* start Available data *

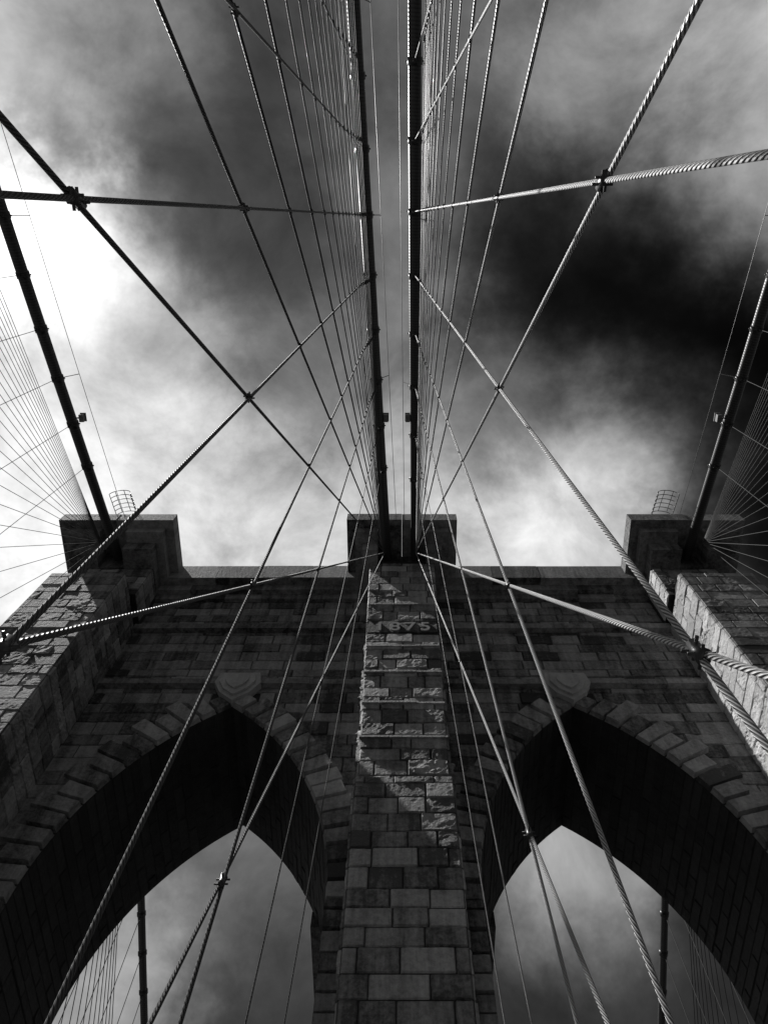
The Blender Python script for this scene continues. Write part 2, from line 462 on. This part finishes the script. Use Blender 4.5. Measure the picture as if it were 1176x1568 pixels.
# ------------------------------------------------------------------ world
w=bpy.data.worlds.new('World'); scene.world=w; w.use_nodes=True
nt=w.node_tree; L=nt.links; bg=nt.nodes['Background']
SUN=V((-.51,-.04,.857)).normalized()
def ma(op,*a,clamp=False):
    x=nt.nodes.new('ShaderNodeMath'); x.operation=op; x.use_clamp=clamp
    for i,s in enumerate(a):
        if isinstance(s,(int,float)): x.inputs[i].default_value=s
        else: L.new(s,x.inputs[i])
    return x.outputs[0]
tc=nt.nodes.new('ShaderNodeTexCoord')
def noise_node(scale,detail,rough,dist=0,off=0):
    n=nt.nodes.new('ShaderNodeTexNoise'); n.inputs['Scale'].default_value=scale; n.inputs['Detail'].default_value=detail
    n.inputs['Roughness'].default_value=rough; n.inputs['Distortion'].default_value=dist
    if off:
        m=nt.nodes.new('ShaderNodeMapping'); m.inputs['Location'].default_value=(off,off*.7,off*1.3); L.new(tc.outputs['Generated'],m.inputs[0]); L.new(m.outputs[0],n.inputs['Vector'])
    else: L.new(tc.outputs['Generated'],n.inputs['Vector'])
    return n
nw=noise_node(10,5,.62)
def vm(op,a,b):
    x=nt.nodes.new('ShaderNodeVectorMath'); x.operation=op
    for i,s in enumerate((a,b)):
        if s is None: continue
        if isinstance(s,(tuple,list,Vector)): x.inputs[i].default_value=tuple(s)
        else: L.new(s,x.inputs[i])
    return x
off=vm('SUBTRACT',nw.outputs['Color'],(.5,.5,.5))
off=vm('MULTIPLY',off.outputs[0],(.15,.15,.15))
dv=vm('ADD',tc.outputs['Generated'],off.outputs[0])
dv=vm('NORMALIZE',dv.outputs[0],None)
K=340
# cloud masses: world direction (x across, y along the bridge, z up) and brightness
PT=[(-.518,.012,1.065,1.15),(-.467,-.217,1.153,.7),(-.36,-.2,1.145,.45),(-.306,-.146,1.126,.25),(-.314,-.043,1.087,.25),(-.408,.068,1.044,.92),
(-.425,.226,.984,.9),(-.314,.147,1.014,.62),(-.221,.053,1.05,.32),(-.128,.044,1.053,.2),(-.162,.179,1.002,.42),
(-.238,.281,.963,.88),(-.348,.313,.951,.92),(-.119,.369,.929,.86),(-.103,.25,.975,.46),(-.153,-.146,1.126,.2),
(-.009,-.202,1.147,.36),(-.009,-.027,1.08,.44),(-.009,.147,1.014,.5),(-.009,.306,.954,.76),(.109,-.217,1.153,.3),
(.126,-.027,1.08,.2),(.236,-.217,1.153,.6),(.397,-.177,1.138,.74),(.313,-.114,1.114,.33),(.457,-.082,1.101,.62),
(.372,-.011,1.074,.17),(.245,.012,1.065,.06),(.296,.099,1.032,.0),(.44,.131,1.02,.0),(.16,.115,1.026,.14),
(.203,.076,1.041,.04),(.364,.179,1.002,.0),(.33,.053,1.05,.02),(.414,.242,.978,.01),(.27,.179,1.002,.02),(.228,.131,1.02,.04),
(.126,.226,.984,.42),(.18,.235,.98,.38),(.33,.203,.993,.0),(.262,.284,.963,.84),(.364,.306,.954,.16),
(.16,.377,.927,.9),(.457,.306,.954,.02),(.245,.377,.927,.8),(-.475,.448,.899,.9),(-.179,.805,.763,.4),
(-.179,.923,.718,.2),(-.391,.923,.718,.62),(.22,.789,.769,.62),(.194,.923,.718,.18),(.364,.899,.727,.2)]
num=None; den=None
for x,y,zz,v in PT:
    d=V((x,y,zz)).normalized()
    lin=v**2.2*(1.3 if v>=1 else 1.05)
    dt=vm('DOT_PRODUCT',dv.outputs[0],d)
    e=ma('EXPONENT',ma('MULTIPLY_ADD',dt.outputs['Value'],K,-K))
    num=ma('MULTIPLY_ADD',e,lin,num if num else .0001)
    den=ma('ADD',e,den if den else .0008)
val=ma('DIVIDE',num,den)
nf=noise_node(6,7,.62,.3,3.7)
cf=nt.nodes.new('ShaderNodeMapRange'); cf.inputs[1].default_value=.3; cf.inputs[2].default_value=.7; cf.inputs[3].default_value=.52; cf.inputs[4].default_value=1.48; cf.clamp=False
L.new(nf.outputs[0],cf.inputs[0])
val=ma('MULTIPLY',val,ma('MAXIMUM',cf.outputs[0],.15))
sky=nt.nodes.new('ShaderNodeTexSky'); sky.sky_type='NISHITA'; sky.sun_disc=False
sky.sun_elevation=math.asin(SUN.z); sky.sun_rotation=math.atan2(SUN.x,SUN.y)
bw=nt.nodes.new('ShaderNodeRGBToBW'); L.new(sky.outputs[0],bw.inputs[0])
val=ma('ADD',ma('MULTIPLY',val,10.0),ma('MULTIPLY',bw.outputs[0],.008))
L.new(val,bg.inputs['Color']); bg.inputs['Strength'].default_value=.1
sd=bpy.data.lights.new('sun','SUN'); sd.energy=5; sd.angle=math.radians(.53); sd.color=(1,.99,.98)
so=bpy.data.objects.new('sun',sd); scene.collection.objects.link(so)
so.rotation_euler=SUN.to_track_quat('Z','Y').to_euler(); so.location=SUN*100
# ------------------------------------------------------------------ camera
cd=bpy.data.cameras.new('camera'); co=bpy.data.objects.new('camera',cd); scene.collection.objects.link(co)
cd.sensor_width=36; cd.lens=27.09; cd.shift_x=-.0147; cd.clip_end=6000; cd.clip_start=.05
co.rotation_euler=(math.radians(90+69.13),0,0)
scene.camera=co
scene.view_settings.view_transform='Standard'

* end Available data *

• **Exercise prompt**: Word for word, quote the lines above. Omit the pictures.

• **Solved problem**:
The Blender Python script for this scene continues. Write part 2, from line 462 on. This part finishes the script. Use Blender 4.5. Measure the picture as if it were 1176x1568 pixels.
# ------------------------------------------------------------------ world
w=bpy.data.worlds.new('World'); scene.world=w; w.use_nodes=True
nt=w.node_tree; L=nt.links; bg=nt.nodes['Background']
SUN=V((-.51,-.04,.857)).normalized()
def ma(op,*a,clamp=False):
    x=nt.nodes.new('ShaderNodeMath'); x.operation=op; x.use_clamp=clamp
    for i,s in enumerate(a):
        if isinstance(s,(int,float)): x.inputs[i].default_value=s
        else: L.new(s,x.inputs[i])
    return x.outputs[0]
tc=nt.nodes.new('ShaderNodeTexCoord')
def noise_node(scale,detail,rough,dist=0,off=0):
    n=nt.nodes.new('ShaderNodeTexNoise'); n.inputs['Scale'].default_value=scale; n.inputs['Detail'].default_value=detail
    n.inputs['Roughness'].default_value=rough; n.inputs['Distortion'].default_value=dist
    if off:
        m=nt.nodes.new('ShaderNodeMapping'); m.inputs['Location'].default_value=(off,off*.7,off*1.3); L.new(tc.outputs['Generated'],m.inputs[0]); L.new(m.outputs[0],n.inputs['Vector'])
    else: L.new(tc.outputs['Generated'],n.inputs['Vector'])
    return n
nw=noise_node(10,5,.62)
def vm(op,a,b):
    x=nt.nodes.new('ShaderNodeVectorMath'); x.operation=op
    for i,s in enumerate((a,b)):
        if s is None: continue
        if isinstance(s,(tuple,list,Vector)): x.inputs[i].default_value=tuple(s)
        else: L.new(s,x.inputs[i])
    return x
off=vm('SUBTRACT',nw.outputs['Color'],(.5,.5,.5))
off=vm('MULTIPLY',off.outputs[0],(.15,.15,.15))
dv=vm('ADD',tc.outputs['Generated'],off.outputs[0])
dv=vm('NORMALIZE',dv.outputs[0],None)
K=340
# cloud masses: world direction (x across, y along the bridge, z up) and brightness
PT=[(-.518,.012,1.065,1.15),(-.467,-.217,1.153,.7),(-.36,-.2,1.145,.45),(-.306,-.146,1.126,.25),(-.314,-.043,1.087,.25),(-.408,.068,1.044,.92),
(-.425,.226,.984,.9),(-.314,.147,1.014,.62),(-.221,.053,1.05,.32),(-.128,.044,1.053,.2),(-.162,.179,1.002,.42),
(-.238,.281,.963,.88),(-.348,.313,.951,.92),(-.119,.369,.929,.86),(-.103,.25,.975,.46),(-.153,-.146,1.126,.2),
(-.009,-.202,1.147,.36),(-.009,-.027,1.08,.44),(-.009,.147,1.014,.5),(-.009,.306,.954,.76),(.109,-.217,1.153,.3),
(.126,-.027,1.08,.2),(.236,-.217,1.153,.6),(.397,-.177,1.138,.74),(.313,-.114,1.114,.33),(.457,-.082,1.101,.62),
(.372,-.011,1.074,.17),(.245,.012,1.065,.06),(.296,.099,1.032,.0),(.44,.131,1.02,.0),(.16,.115,1.026,.14),
(.203,.076,1.041,.04),(.364,.179,1.002,.0),(.33,.053,1.05,.02),(.414,.242,.978,.01),(.27,.179,1.002,.02),(.228,.131,1.02,.04),
(.126,.226,.984,.42),(.18,.235,.98,.38),(.33,.203,.993,.0),(.262,.284,.963,.84),(.364,.306,.954,.16),
(.16,.377,.927,.9),(.457,.306,.954,.02),(.245,.377,.927,.8),(-.475,.448,.899,.9),(-.179,.805,.763,.4),
(-.179,.923,.718,.2),(-.391,.923,.718,.62),(.22,.789,.769,.62),(.194,.923,.718,.18),(.364,.899,.727,.2)]
num=None; den=None
for x,y,zz,v in PT:
    d=V((x,y,zz)).normalized()
    lin=v**2.2*(1.3 if v>=1 else 1.05)
    dt=vm('DOT_PRODUCT',dv.outputs[0],d)
    e=ma('EXPONENT',ma('MULTIPLY_ADD',dt.outputs['Value'],K,-K))
    num=ma('MULTIPLY_ADD',e,lin,num if num else .0001)
    den=ma('ADD',e,den if den else .0008)
val=ma('DIVIDE',num,den)
nf=noise_node(6,7,.62,.3,3.7)
cf=nt.nodes.new('ShaderNodeMapRange'); cf.inputs[1].default_value=.3; cf.inputs[2].default_value=.7; cf.inputs[3].default_value=.52; cf.inputs[4].default_value=1.48; cf.clamp=False
L.new(nf.outputs[0],cf.inputs[0])
val=ma('MULTIPLY',val,ma('MAXIMUM',cf.outputs[0],.15))
sky=nt.nodes.new('ShaderNodeTexSky'); sky.sky_type='NISHITA'; sky.sun_disc=False
sky.sun_elevation=math.asin(SUN.z); sky.sun_rotation=math.atan2(SUN.x,SUN.y)
bw=nt.nodes.new('ShaderNodeRGBToBW'); L.new(sky.outputs[0],bw.inputs[0])
val=ma('ADD',ma('MULTIPLY',val,10.0),ma('MULTIPLY',bw.outputs[0],.008))
L.new(val,bg.inputs['Color']); bg.inputs['Strength'].default_value=.1
sd=bpy.data.lights.new('sun','SUN'); sd.energy=5; sd.angle=math.radians(.53); sd.color=(1,.99,.98)
so=bpy.data.objects.new('sun',sd); scene.collection.objects.link(so)
so.rotation_euler=SUN.to_track_quat('Z','Y').to_euler(); so.location=SUN*100
# ------------------------------------------------------------------ camera
cd=bpy.data.cameras.new('camera'); co=bpy.data.objects.new('camera',cd); scene.collection.objects.link(co)
cd.sensor_width=36; cd.lens=27.09; cd.shift_x=-.0147; cd.clip_end=6000; cd.clip_start=.05
co.rotation_euler=(math.radians(90+69.13),0,0)
scene.camera=co
scene.view_settings.view_transform='Standard'